Cuando Donald Trump anunció su decisión de competir por la presidencia, muchos se mofaron.
Creían que se trataba solo de un personaje histriónico dedicado a la especulación financiera y sin liderazgo político alguno.
Pues bien, algo muy similar está a punto de suceder en el 2020, solo que ahora el panorama es mucho menos adverso para él.
De hecho, sus principales adversarios estaban, no tanto en el partido Demócrata, sino en su propio partido.
Pero, firmemente convencido de que su movimiento era superior a esa fachada republicana vetusta y raquítica, terminó refundando su partido y deconstruyendo al rival.
En la práctica, tuvo que enfrentarse a casi veinte precandidatos que se valían del partido y los superó en franca lid.
Con sus cuantiosos recursos económicos, él habría podido ser un disidente catastrófico, pero prefirió la lealtad a la aventura.
Y ya convertido en presidente, inició la revolución del interés nacional de los Estados Unidos tanto en política interna como en asuntos exteriores.
Dicho de otro modo, recuperó económicamente al país, le devolvió el poderío militar y rescató el liderazgo hegemónico compartiendo el poder con los aliados verdaderamente confiables.
A diferencia de Obama, para quien todo era negociable, aun poniendo en riesgo el interés nacional, Trump, como autor de textos en la materia, antepuso siempre el interés del Estado a cualquier tratativa.

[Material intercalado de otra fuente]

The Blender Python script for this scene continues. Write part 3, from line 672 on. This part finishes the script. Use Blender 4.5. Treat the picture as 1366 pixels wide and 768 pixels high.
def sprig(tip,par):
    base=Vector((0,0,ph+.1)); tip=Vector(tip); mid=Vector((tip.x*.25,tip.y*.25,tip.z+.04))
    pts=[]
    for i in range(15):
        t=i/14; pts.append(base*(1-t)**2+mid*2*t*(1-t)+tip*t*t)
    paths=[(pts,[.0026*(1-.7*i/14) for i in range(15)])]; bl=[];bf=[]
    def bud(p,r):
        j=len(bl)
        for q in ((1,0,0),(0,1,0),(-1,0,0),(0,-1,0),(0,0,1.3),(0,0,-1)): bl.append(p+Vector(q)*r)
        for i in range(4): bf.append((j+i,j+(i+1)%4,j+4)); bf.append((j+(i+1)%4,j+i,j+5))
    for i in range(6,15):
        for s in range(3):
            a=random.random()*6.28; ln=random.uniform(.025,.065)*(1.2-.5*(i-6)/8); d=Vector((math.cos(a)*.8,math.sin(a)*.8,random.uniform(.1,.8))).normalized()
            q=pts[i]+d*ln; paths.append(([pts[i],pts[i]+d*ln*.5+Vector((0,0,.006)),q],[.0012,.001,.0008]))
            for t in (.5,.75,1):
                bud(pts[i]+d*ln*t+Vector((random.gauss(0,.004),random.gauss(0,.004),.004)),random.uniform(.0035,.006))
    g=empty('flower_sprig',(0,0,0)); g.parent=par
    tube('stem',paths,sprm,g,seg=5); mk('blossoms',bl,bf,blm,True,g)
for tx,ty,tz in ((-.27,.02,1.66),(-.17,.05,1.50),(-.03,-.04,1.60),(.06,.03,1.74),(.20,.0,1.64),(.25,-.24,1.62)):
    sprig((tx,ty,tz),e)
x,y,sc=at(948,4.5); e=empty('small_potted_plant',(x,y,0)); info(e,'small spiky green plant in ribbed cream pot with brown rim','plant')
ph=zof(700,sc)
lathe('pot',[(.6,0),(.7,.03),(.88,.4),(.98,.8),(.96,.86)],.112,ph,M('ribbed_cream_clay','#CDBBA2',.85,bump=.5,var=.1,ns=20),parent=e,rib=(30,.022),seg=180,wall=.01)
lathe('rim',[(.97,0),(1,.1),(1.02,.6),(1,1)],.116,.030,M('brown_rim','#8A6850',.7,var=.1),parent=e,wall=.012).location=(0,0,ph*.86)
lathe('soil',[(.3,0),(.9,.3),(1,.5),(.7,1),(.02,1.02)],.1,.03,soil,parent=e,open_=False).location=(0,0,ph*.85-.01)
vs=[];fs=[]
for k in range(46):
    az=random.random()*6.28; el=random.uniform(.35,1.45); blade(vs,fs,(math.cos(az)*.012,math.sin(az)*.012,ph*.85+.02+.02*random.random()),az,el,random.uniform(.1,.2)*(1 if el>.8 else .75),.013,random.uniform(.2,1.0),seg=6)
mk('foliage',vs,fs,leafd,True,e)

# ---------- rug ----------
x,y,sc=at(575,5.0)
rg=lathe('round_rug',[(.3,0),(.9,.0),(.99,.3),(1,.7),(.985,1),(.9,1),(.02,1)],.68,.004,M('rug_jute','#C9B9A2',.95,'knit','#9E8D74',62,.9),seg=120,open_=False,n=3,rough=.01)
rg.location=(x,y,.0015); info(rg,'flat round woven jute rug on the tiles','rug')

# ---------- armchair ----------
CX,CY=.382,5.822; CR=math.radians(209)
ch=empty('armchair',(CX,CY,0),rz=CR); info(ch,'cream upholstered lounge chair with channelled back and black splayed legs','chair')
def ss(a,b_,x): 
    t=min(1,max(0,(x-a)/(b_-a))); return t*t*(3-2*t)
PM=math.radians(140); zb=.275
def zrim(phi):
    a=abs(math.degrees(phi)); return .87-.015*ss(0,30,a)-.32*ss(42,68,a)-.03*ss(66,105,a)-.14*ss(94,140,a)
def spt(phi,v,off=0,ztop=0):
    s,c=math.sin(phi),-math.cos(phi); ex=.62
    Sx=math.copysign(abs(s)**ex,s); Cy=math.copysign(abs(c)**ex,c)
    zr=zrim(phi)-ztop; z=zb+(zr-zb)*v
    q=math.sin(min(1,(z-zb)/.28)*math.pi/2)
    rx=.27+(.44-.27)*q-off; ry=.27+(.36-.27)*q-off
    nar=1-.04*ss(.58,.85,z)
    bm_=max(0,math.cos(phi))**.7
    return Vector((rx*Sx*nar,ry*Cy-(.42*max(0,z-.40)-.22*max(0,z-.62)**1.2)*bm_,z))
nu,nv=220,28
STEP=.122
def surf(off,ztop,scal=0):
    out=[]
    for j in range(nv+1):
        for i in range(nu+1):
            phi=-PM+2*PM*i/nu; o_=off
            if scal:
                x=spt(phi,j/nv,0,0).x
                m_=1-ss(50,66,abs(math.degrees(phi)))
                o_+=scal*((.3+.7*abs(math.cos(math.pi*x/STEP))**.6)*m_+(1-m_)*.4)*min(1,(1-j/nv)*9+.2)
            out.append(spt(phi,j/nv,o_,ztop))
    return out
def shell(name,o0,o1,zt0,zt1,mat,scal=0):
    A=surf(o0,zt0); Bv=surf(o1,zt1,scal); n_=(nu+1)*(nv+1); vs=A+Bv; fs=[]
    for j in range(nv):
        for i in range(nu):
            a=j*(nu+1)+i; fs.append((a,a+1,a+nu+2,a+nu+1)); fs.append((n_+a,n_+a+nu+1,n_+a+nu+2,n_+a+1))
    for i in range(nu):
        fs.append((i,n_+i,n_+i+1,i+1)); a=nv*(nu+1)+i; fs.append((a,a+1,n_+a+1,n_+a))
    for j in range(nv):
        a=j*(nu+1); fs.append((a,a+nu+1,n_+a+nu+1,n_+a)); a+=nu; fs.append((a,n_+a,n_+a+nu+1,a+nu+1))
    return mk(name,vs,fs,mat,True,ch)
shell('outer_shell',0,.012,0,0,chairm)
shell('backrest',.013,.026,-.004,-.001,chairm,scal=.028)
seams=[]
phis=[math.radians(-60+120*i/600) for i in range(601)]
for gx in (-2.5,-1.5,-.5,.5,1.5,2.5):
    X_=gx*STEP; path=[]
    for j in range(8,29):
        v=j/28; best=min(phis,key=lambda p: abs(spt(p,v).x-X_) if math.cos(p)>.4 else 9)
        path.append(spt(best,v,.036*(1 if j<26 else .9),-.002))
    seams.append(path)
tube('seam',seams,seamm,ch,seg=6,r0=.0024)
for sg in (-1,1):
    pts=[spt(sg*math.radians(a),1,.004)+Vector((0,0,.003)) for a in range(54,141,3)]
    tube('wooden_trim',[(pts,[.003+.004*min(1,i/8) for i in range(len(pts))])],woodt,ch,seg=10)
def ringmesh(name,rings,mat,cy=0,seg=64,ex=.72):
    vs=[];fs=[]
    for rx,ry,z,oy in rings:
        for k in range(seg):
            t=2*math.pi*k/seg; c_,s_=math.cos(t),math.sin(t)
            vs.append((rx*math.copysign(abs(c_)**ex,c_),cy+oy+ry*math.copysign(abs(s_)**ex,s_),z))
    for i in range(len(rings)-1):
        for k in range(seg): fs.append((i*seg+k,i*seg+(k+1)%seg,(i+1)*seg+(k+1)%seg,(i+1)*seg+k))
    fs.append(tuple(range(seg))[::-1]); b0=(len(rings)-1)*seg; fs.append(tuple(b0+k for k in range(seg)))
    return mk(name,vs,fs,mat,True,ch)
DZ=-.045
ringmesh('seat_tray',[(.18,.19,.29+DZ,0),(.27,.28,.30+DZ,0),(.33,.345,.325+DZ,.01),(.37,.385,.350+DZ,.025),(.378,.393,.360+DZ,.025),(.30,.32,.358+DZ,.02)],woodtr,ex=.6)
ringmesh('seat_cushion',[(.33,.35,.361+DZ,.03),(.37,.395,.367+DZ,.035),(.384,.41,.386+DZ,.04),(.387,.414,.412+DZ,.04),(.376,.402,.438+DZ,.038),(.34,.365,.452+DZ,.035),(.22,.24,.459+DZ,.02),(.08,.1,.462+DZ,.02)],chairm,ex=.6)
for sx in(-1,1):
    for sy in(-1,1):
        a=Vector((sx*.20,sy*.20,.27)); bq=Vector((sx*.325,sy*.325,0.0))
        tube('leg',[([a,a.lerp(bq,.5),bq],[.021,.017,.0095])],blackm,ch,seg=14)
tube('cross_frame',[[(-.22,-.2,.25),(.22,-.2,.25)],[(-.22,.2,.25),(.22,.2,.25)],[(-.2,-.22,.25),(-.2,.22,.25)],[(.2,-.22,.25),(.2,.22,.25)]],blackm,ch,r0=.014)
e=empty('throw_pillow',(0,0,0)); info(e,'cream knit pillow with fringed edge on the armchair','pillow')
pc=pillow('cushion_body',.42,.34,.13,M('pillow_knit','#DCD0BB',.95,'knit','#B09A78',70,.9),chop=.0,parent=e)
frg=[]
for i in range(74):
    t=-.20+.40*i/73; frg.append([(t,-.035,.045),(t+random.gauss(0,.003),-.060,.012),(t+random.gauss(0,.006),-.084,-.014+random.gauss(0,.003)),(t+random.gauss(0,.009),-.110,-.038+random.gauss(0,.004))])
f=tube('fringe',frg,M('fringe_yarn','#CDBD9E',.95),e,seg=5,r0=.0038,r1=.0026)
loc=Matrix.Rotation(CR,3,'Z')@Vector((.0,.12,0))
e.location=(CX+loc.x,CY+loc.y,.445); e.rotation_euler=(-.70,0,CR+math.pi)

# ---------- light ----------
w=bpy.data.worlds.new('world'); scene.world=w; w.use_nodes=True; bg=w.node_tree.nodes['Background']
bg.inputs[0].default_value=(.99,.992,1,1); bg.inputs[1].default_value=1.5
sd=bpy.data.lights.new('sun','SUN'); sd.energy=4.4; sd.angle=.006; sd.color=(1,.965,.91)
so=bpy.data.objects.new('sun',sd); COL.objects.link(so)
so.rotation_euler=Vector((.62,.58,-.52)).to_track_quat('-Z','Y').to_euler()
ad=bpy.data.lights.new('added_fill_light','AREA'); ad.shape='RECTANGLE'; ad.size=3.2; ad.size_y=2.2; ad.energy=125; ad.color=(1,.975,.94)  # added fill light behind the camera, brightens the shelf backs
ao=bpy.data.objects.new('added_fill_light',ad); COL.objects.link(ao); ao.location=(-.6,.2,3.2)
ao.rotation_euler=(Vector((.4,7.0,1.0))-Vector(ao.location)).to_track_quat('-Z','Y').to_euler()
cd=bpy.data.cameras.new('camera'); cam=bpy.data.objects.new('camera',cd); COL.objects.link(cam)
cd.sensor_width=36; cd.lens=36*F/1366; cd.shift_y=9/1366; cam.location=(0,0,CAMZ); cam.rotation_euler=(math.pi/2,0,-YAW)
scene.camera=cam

En otras palabras, comprendió muy bien que había sido elegido en un momento crítico no para “administrar” al país durante cuatro años sino para fortalecerlo y blindarlo, poniéndolo a salvo de nuevos entreguismos basados en “simpatías -y-empatías”.
Por supuesto, los demócratas comenzaron a preparar su destitución, a toda costa y cualquier precio desde el mismo día de su posesión.
Pero esa obsesión, pueril y arrebatada, es, en este preciso instante, no solo la causa de su perdición sino el principal motor de la reelección de Donald Trump.
Extraviados en una veintena de precandidatos poco inspiradores y con alta opacidad, ¿cómo podrían los demócratas resultar victoriosos en este 2020 si lo único que le ofrecen a la nación es venganza, persecución y escarnio?
Para colmo, y a última hora, es decir, evadiendo el riguroso proceso de preselección basado en múltiples y sesudos debates, un multimillonario, M. Bloomberg, alter ego de Trump (y nunca la némesis que debería ser), pretende ahora convertirse en el salvador del partido “peace and love”.
En resumen, gracias al juicio político en el Senado, a la obsesivo-compulsiva persecución de los demócratas y a la oportunista irrupción de Bloomberg en el escenario, Trump ya está reelegido.
Y lo está para dar paso no ya a la tarea (en marcha) de “Hacer a América Grande Otra Vez”, sino al nuevo desafío que se ha trazado, el de que “América Crezca”.
Pero ya no América entendida solo como los Estados Unidos sino como una genuina estructura hemisférica, de tal forma que combinando una especie de Plan Marshall, Alianza para el Progreso y Seguridad Compartida, se preserve a las democracias del extremismo violento.
Pero no solo del extremismo, sino, principalmente, de la pusilanimidad, es decir, esa terrible patología política de las democracias liberales que por indecisión, improvisación y astenia, termina cediéndole el poder a los maestros del ilusionismo, el populismo y la persecución.